Creio que as regras de competência processual, em sede dos tribunais, fortalecem o princípio do juízo natural, ao passo que encontram-se perfeitamente esclarecidas, evitando uma eventual escolha de um relator mais simpático à parte.[6]

Porém, o digesto processual leciona que torna prevento o relator o primeiro recurso interposto no processo.
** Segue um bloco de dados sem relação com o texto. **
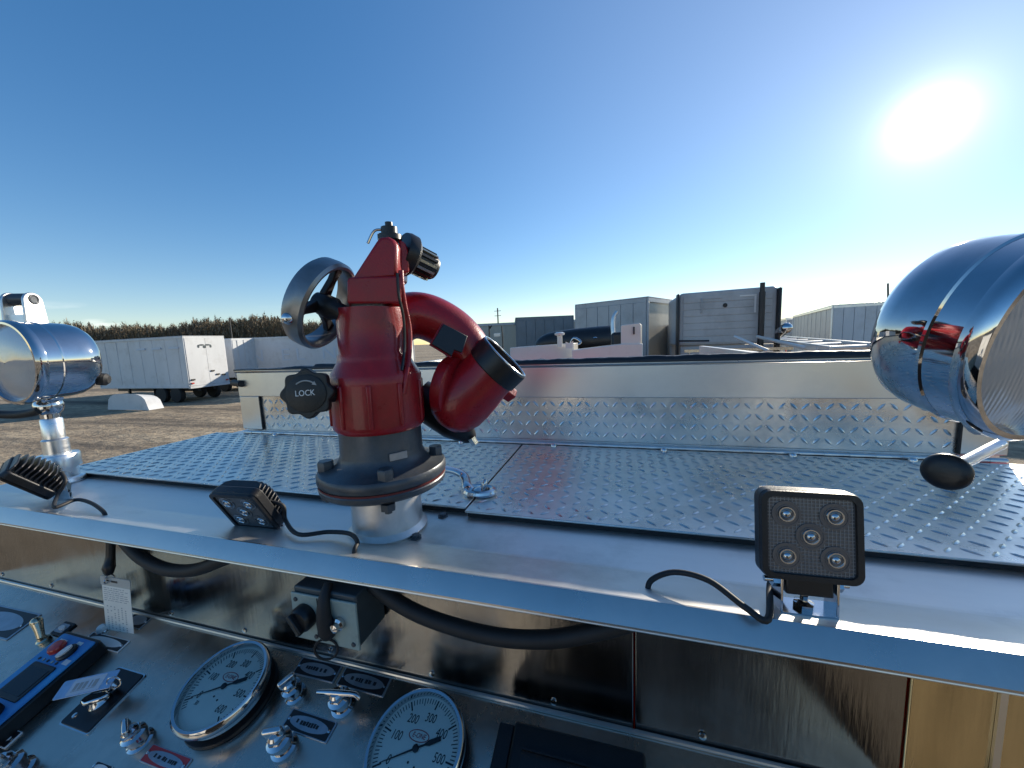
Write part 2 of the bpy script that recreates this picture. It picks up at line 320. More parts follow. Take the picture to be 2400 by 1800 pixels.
def ground_mat():
    m = bpy.data.materials.new('gravel_yard'); m.use_nodes = True; n = m.node_tree; L = n.links; b = n.nodes['Principled BSDF']; b.inputs['Roughness'].default_value = .95
    t = n.nodes.new('ShaderNodeTexCoord')
    def noise(scale, det, st=(1,1,1)):
        mp = n.nodes.new('ShaderNodeMapping'); mp.inputs['Scale'].default_value = st; L.new(t.outputs['Object'], mp.inputs[0])
        z = n.nodes.new('ShaderNodeTexNoise'); z.inputs['Scale'].default_value = scale; z.inputs['Detail'].default_value = det; z.inputs['Roughness'].default_value = .65; L.new(mp.outputs[0], z.inputs['Vector']); return z
    a = noise(.35, 8, (.35, 1, 1)); c = noise(9, 6); d = noise(.22, 6, (.16, 1.6, 1))
    ra = n.nodes.new('ShaderNodeValToRGB'); e = ra.color_ramp.elements
    e[0].position = .30; e[0].color = (.125,.092,.062,1); e[1].position = .66; e[1].color = (.46,.36,.235,1)
    k = ra.color_ramp.elements.new(.48); k.color = (.30,.23,.15,1); L.new(a.outputs['Fac'], ra.inputs[0])
    m1 = n.nodes.new('ShaderNodeMix'); m1.data_type = 'RGBA'; m1.blend_type = 'OVERLAY'; m1.inputs['Factor'].default_value = .8; L.new(ra.outputs[0], m1.inputs['A']); L.new(c.outputs['Color'], m1.inputs['B'])
    vo = n.nodes.new('ShaderNodeTexVoronoi'); vo.inputs['Scale'].default_value = 5.0; L.new(t.outputs['Object'], vo.inputs['Vector'])
    bw = n.nodes.new('ShaderNodeRGBToBW'); L.new(vo.outputs['Color'], bw.inputs[0]); av = n.nodes.new('ShaderNodeMath'); av.operation = 'MULTIPLY_ADD'; av.inputs[1].default_value = .55; L.new(bw.outputs[0], av.inputs[0])
    cf = n.nodes.new('ShaderNodeMath'); cf.operation = 'MULTIPLY'; cf.inputs[1].default_value = .5; L.new(c.outputs['Fac'], cf.inputs[0]); L.new(cf.outputs[0], av.inputs[2]); L.new(av.outputs[0], m1.inputs['B'])
    m2 = n.nodes.new('ShaderNodeMix'); m2.data_type = 'RGBA'; m2.inputs['B'].default_value = (.075,.06,.045,1); L.new(m1.outputs['Result'], m2.inputs['A'])
    r2 = n.nodes.new('ShaderNodeMapRange'); r2.inputs[1].default_value = .50; r2.inputs[2].default_value = .60; r2.inputs[4].default_value = .8; L.new(d.outputs['Fac'], r2.inputs[0]); L.new(r2.outputs[0], m2.inputs['Factor'])
    L.new(m2.outputs['Result'], b.inputs['Base Color'])
    bp = n.nodes.new('ShaderNodeBump'); bp.inputs['Strength'].default_value = .9; bp.inputs['Distance'].default_value = .06; L.new(c.outputs['Fac'], bp.inputs['Height'])
    b2 = n.nodes.new('ShaderNodeBump'); b2.inputs['Strength'].default_value = .8; b2.inputs['Distance'].default_value = .4; L.new(a.outputs['Fac'], b2.inputs['Height']); L.new(bp.outputs[0], b2.inputs['Normal'])
    L.new(b2.outputs[0], b.inputs['Normal']); return m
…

Posto isto, as ações originárias de tribunal ou incidentes a serem processados perante os tribunais tem o poder de prevenção?

O caput do artigo 930 aduz que a distribuição perante as cortes observará a alternatividade, o sorteio e a publicidade e será disciplinada pelo regimento interno.

O regimento interno do Tribunal de Justiça do Distrito Federal e dos Territórios, em seu artigo 81, atesta que as ações originárias e os recursos cíveis e criminais tornam prevento o relator que primeiro os apreciar, importante dizer, no caso das ações originárias, a prevenção será sempre referente ao mesmo processo.

Decisões existem, de outras cortes de segundo grau, no sentido da inexistência de prevenção de relator na apreciação de ação rescisória e incidentes processuais, lembrando que a lei interna dos tribunais podem criar regras procedimentais, mas nunca indo de encontro ao CPC. Vejamos:

CONFLITO DE COMPETÊNCIA - AÇÃO RESCISÓRIA - PREVENÇÃO - INOCORRÊNCIA - HIPÓTESES LEGAIS E REGIMENTAIS NÃO CONSTATADAS. Porquanto a situação não se subsume às hipóteses previstas no art. 930, parágrafo único, do Código de Processo Civil, e no art. 54 do Regimento Interno desta Corte, a anterior relatoria de recurso referente ao processo originário não induz à prevenção, a qual deve ser tratada como medida excepcional, porque exceção à regra da distribuição por sorteio, para o julgamento da ação rescisória. (TJ-SC - CC: 10017545820168240000)

O fato de se ter relatado incidente, no caso Exceção de suspeição, não induz prevenção para processamento e julgamento de Agravo de Instrumento, uma vez que tal incidente não se encontra incluso no parágrafo 1°, do artigo 80 do regimento interno deste Tribunal. (TJMT- CC- 100102120178110000)

Portanto, é de se concluir que a literalidade do parágrafo único do artigo 930 do Código de Processo Civil não deixa margens a interpretação.

Nesse sentido, apenas os recursos são capazes de induzir a prevenção de relator ou órgão fracionário.

Quando muito, podemos citar a prevenção do relator de ação rescisória, em relação aos incidentes processuais a serem resolvidos no mesmo processo, assim como o juiz singular é o competente para solver as questões processuais em processo a ele distribuído.

 

Notas e referências

[1] LUIZ RODRIGUES WAMBIER e EDUARDO TALAMINI, Curso Avançado de Processo Civil, Vol. 2, 17ª ed., RT, p. 575

[2] Art. 932, CPC

[3] Art. 1.024, parágrafo 2°, CPC

[4] Art. 930, parágrafo único, CPC

[5] MARCO ANTONIO RODRIGUES, Manual dos Recursos, Ação Rescisória e Reclamação, Atlas, 2017, p. 143

[6] (LUIZ GUILHERME MARINONI, SÉRGIO CRUZ ARENHART e DANIEL MITIDIERO, O Novo Processo Civil, 3ª ed., RT, p. 599.